__Work required__
Return the records word for word. Any pictures in them are not part of the copy.

(Scene script records)
- - - - -
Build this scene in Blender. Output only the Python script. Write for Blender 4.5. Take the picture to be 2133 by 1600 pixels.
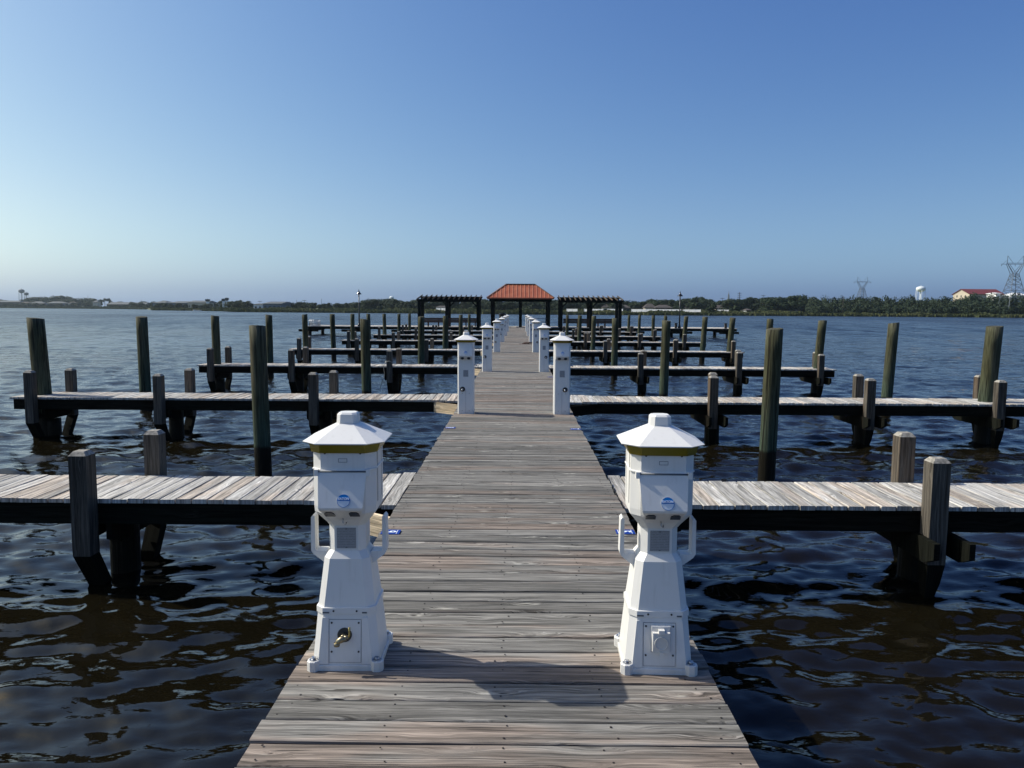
import bpy, bmesh, math, random
import numpy as np
from mathutils import Vector, Matrix
R = math.radians
random.seed(7); rng = np.random.default_rng(7)
for o in list(bpy.data.objects): bpy.data.objects.remove(o)
scene = bpy.context.scene
col = scene.collection

# ------------------------------------------------------------------ camera
F, CX, CY = 1603.0, 1066.5, 800.0
CAMX, CAMZ = 0.055, 1.5
YAW, PITCH, ROLL = R(0.41), R(5.51), 0.0060
fw = Vector((-math.sin(YAW)*math.cos(PITCH), math.cos(YAW)*math.cos(PITCH), -math.sin(PITCH)))
rt0 = Vector((math.cos(YAW), math.sin(YAW), 0))
up0 = rt0.cross(fw)
rt = rt0*math.cos(ROLL) + up0*math.sin(ROLL)
up = up0*math.cos(ROLL) - rt0*math.sin(ROLL)
cam = bpy.data.cameras.new('camera'); camo = bpy.data.objects.new('camera', cam); col.objects.link(camo)
m = Matrix((rt, up, -fw)).transposed().to_4x4(); m.translation = (CAMX, 0, CAMZ); camo.matrix_world = m
cam.sensor_width = 36; cam.lens = F/2133*36; cam.clip_end = 9000; cam.clip_start = 0.05
scene.camera = camo
def at(px, py, Z):
    d = fw + rt*((px-CX)/F) - up*((py-CY)/F)
    t = Z/d.y
    return Vector((CAMX, 0, CAMZ)) + d*t
def px_of(x, y, z):
    d = Vector((x, y, z)) - Vector((CAMX, 0, CAMZ))
    k = d.dot(fw); return CX + F*d.dot(rt)/k, CY - F*d.dot(up)/k

# ------------------------------------------------------------------ light
SUN_EL, SUN_AZ = R(43.5), R(-76)          # azimuth measured from +Y towards +X
w = bpy.data.worlds.new('World'); scene.world = w; w.use_nodes = True
nt = w.node_tree; bg = nt.nodes['Background']
sky = nt.nodes.new('ShaderNodeTexSky'); sky.sky_type = 'NISHITA'; sky.sun_disc = False
sky.sun_elevation = SUN_EL; sky.sun_rotation = SUN_AZ; sky.altitude = 0
sky.air_density = 1.0; sky.dust_density = 2.0; sky.ozone_density = 4.0
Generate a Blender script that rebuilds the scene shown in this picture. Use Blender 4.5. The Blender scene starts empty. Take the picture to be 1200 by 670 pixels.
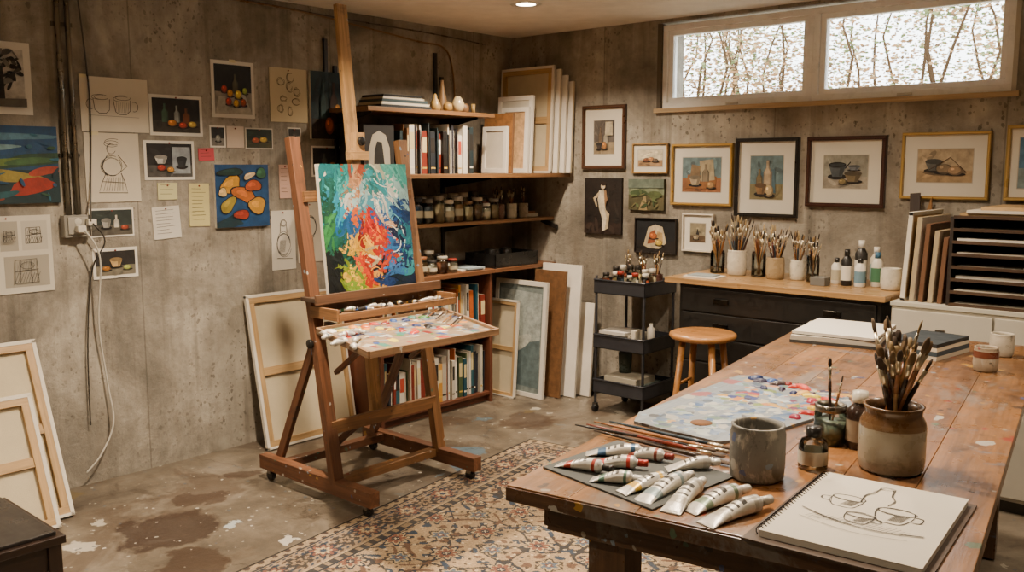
import bpy, math, random
import numpy as np
from mathutils import Matrix, Vector
rnd=random.Random(11)
SC=bpy.context.scene.collection
V=Vector
def lin(c):
    if isinstance(c,str): c=tuple(int(c[i:i+2],16) for i in (0,2,4))
    return tuple(((x/255)/12.92 if x/255<=.04045 else (((x/255)+.055)/1.055)**2.4) for x in c)
# ------------------------------------------------------------------ materials
MATS={}
def N(nt,t,ins=None,**kw):
    n=nt.nodes.new(t)
    for k,v in kw.items(): setattr(n,k,v)
    if ins:
        for k,v in ins.items():
            s=n.inputs[k]
            if isinstance(v,bpy.types.NodeSocket): nt.links.new(v,s)
            else: s.default_value=v
    return n
def newmat(name):
    m=bpy.data.materials.new(name);m.use_nodes=True;nt=m.node_tree;nt.nodes.clear()
    o=N(nt,'ShaderNodeOutputMaterial');MATS[name]=m
    return m,nt,o
def math_(nt,op,a,b=0.0,c=0.0):
    n=N(nt,'ShaderNodeMath',operation=op)
    for i,x in enumerate((a,b,c)):
        if isinstance(x,bpy.types.NodeSocket): nt.links.new(x,n.inputs[i])
        else: n.inputs[i].default_value=x
    return n.outputs[0]
def maprange(nt,v,a,b,c,d):
    return N(nt,'ShaderNodeMapRange',{'Value':v,'From Min':a,'From Max':b,'To Min':c,'To Max':d}).outputs[0]
def mixc(nt,fac,a,b,mode='MIX'):
    n=N(nt,'ShaderNodeMix',data_type='RGBA',blend_type=mode)
    for k,x in ((0,fac),(6,a),(7,b)):
        if isinstance(x,bpy.types.NodeSocket): nt.links.new(x,n.inputs[k])
        elif k==0: n.inputs[0].default_value=x
        else: n.inputs[k].default_value=tuple(x)+(1,) if len(x)==3 else x
    return n.outputs[2]
def ramp(nt,fac,stops,interp='LINEAR'):
    n=N(nt,'ShaderNodeValToRGB',{'Fac':fac});cr=n.color_ramp;cr.interpolation=interp
    while len(cr.elements)<len(stops): cr.elements.new(.5)
    for e,(p,c) in zip(cr.elements,stops): e.position=p;e.color=tuple(lin(c))+(1,)
    return n.outputs[0]
def noise(nt,co,scale,detail=4,rough=.55,out=0,dist=0):
    return N(nt,'ShaderNodeTexNoise',{'Vector':co,'Scale':scale,'Detail':detail,'Roughness':rough,'Distortion':dist}).outputs[out]
def vmul(nt,a,b):
    n=N(nt,'ShaderNodeVectorMath',operation='MULTIPLY');nt.links.new(a,n.inputs[0]);n.inputs[1].default_value=b;return n.outputs[0]
def warp(nt,co,sc,amt,det=4):
    dd=N(nt,'ShaderNodeVectorMath',operation='MULTIPLY_ADD');nt.links.new(noise(nt,co,sc,det,.65,1),dd.inputs[0]);dd.inputs[1].default_value=(amt,)*3;nt.links.new(co,dd.inputs[2]);return dd.outputs[0]
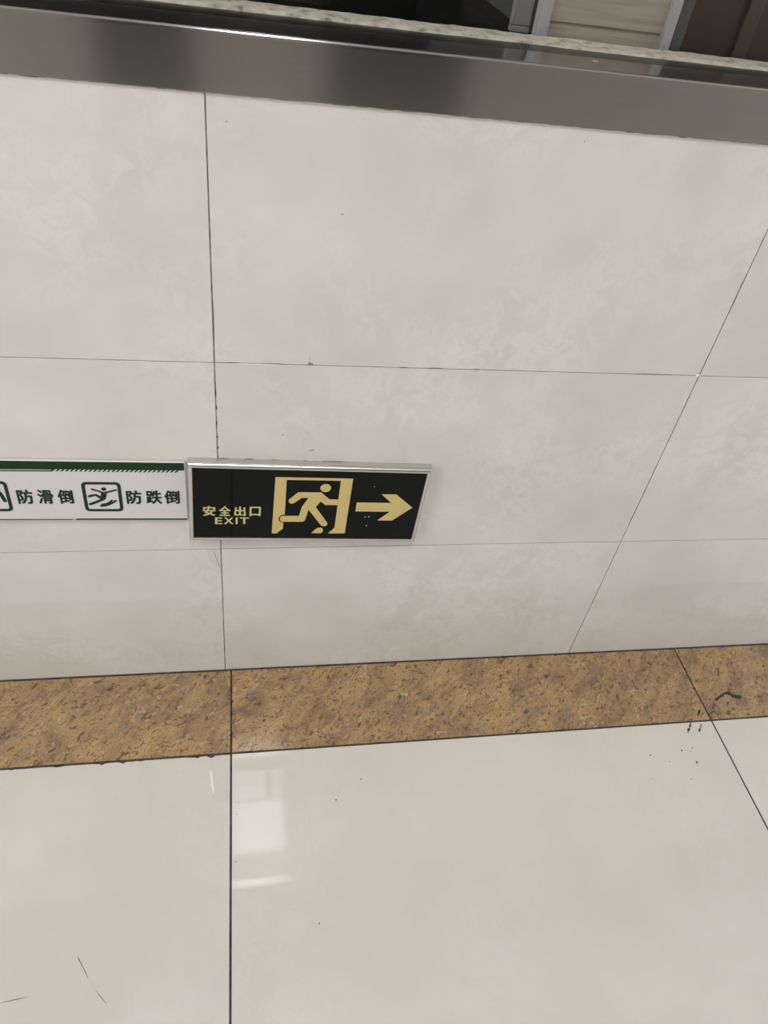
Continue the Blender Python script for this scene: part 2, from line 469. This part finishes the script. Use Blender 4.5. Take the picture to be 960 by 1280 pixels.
- - - - -
__Response__
Build this scene in Blender. Output only the Python script. Write for Blender 4.5. Take the picture to be 2133 by 1600 pixels.
import bpy, bmesh, math, random
import numpy as np
from mathutils import Vector, Matrix
R = math.radians
random.seed(7); rng = np.random.default_rng(7)
for o in list(bpy.data.objects): bpy.data.objects.remove(o)
scene = bpy.context.scene
col = scene.collection

# ------------------------------------------------------------------ camera
F, CX, CY = 1603.0, 1066.5, 800.0
CAMX, CAMZ = 0.055, 1.5
YAW, PITCH, ROLL = R(0.41), R(5.51), 0.0060
fw = Vector((-math.sin(YAW)*math.cos(PITCH), math.cos(YAW)*math.cos(PITCH), -math.sin(PITCH)))
rt0 = Vector((math.cos(YAW), math.sin(YAW), 0))
up0 = rt0.cross(fw)
rt = rt0*math.cos(ROLL) + up0*math.sin(ROLL)
up = up0*math.cos(ROLL) - rt0*math.sin(ROLL)
cam = bpy.data.cameras.new('camera'); camo = bpy.data.objects.new('camera', cam); col.objects.link(camo)
m = Matrix((rt, up, -fw)).transposed().to_4x4(); m.translation = (CAMX, 0, CAMZ); camo.matrix_world = m
cam.sensor_width = 36; cam.lens = F/2133*36; cam.clip_end = 9000; cam.clip_start = 0.05
scene.camera = camo
def at(px, py, Z):
    d = fw + rt*((px-CX)/F) - up*((py-CY)/F)
    t = Z/d.y
    return Vector((CAMX, 0, CAMZ)) + d*t
def px_of(x, y, z):
    d = Vector((x, y, z)) - Vector((CAMX, 0, CAMZ))
    k = d.dot(fw); return CX + F*d.dot(rt)/k, CY - F*d.dot(up)/k

# ------------------------------------------------------------------ light
SUN_EL, SUN_AZ = R(43.5), R(-76)          # azimuth measured from +Y towards +X
w = bpy.data.worlds.new('World'); scene.world = w; w.use_nodes = True
nt = w.node_tree; bg = nt.nodes['Background']
sky = nt.nodes.new('ShaderNodeTexSky'); sky.sky_type = 'NISHITA'; sky.sun_disc = False
sky.sun_elevation = SUN_EL; sky.sun_rotation = SUN_AZ; sky.altitude = 0
sky.air_density = 1.0; sky.dust_density = 2.0; sky.ozone_density = 4.0
Generate a Blender script that rebuilds the scene shown in this picture. Use Blender 4.5. The Blender scene starts empty. Take the picture to be 1200 by 670 pixels.
import bpy, math, random
import numpy as np
from mathutils import Matrix, Vector
rnd=random.Random(11)
SC=bpy.context.scene.collection
V=Vector
def lin(c):
    if isinstance(c,str): c=tuple(int(c[i:i+2],16) for i in (0,2,4))
    return tuple(((x/255)/12.92 if x/255<=.04045 else (((x/255)+.055)/1.055)**2.4) for x in c)
# ------------------------------------------------------------------ materials
MATS={}
def N(nt,t,ins=None,**kw):
    n=nt.nodes.new(t)
    for k,v in kw.items(): setattr(n,k,v)
    if ins:
        for k,v in ins.items():
            s=n.inputs[k]
            if isinstance(v,bpy.types.NodeSocket): nt.links.new(v,s)
            else: s.default_value=v
    return n
def newmat(name):
    m=bpy.data.materials.new(name);m.use_nodes=True;nt=m.node_tree;nt.nodes.clear()
    o=N(nt,'ShaderNodeOutputMaterial');MATS[name]=m
    return m,nt,o
def math_(nt,op,a,b=0.0,c=0.0):
    n=N(nt,'ShaderNodeMath',operation=op)
    for i,x in enumerate((a,b,c)):
        if isinstance(x,bpy.types.NodeSocket): nt.links.new(x,n.inputs[i])
        else: n.inputs[i].default_value=x
    return n.outputs[0]
def maprange(nt,v,a,b,c,d):
    return N(nt,'ShaderNodeMapRange',{'Value':v,'From Min':a,'From Max':b,'To Min':c,'To Max':d}).outputs[0]
def mixc(nt,fac,a,b,mode='MIX'):
    n=N(nt,'ShaderNodeMix',data_type='RGBA',blend_type=mode)
    for k,x in ((0,fac),(6,a),(7,b)):
        if isinstance(x,bpy.types.NodeSocket): nt.links.new(x,n.inputs[k])
        elif k==0: n.inputs[0].default_value=x
        else: n.inputs[k].default_value=tuple(x)+(1,) if len(x)==3 else x
    return n.outputs[2]
def ramp(nt,fac,stops,interp='LINEAR'):
    n=N(nt,'ShaderNodeValToRGB',{'Fac':fac});cr=n.color_ramp;cr.interpolation=interp
    while len(cr.elements)<len(stops): cr.elements.new(.5)
    for e,(p,c) in zip(cr.elements,stops): e.position=p;e.color=tuple(lin(c))+(1,)
    return n.outputs[0]
def noise(nt,co,scale,detail=4,rough=.55,out=0,dist=0):
    return N(nt,'ShaderNodeTexNoise',{'Vector':co,'Scale':scale,'Detail':detail,'Roughness':rough,'Distortion':dist}).outputs[out]
def vmul(nt,a,b):
    n=N(nt,'ShaderNodeVectorMath',operation='MULTIPLY');nt.links.new(a,n.inputs[0]);n.inputs[1].default_value=b;return n.outputs[0]
def warp(nt,co,sc,amt,det=4):
    dd=N(nt,'ShaderNodeVectorMath',operation='MULTIPLY_ADD');nt.links.new(noise(nt,co,sc,det,.65,1),dd.inputs[0]);dd.inputs[1].default_value=(amt,)*3;nt.links.new(co,dd.inputs[2]);return dd.outputs[0]
Continue the Blender Python script for this scene: part 2, from line 469. This part finishes the script. Use Blender 4.5. Take the picture to be 960 by 1280 pixels.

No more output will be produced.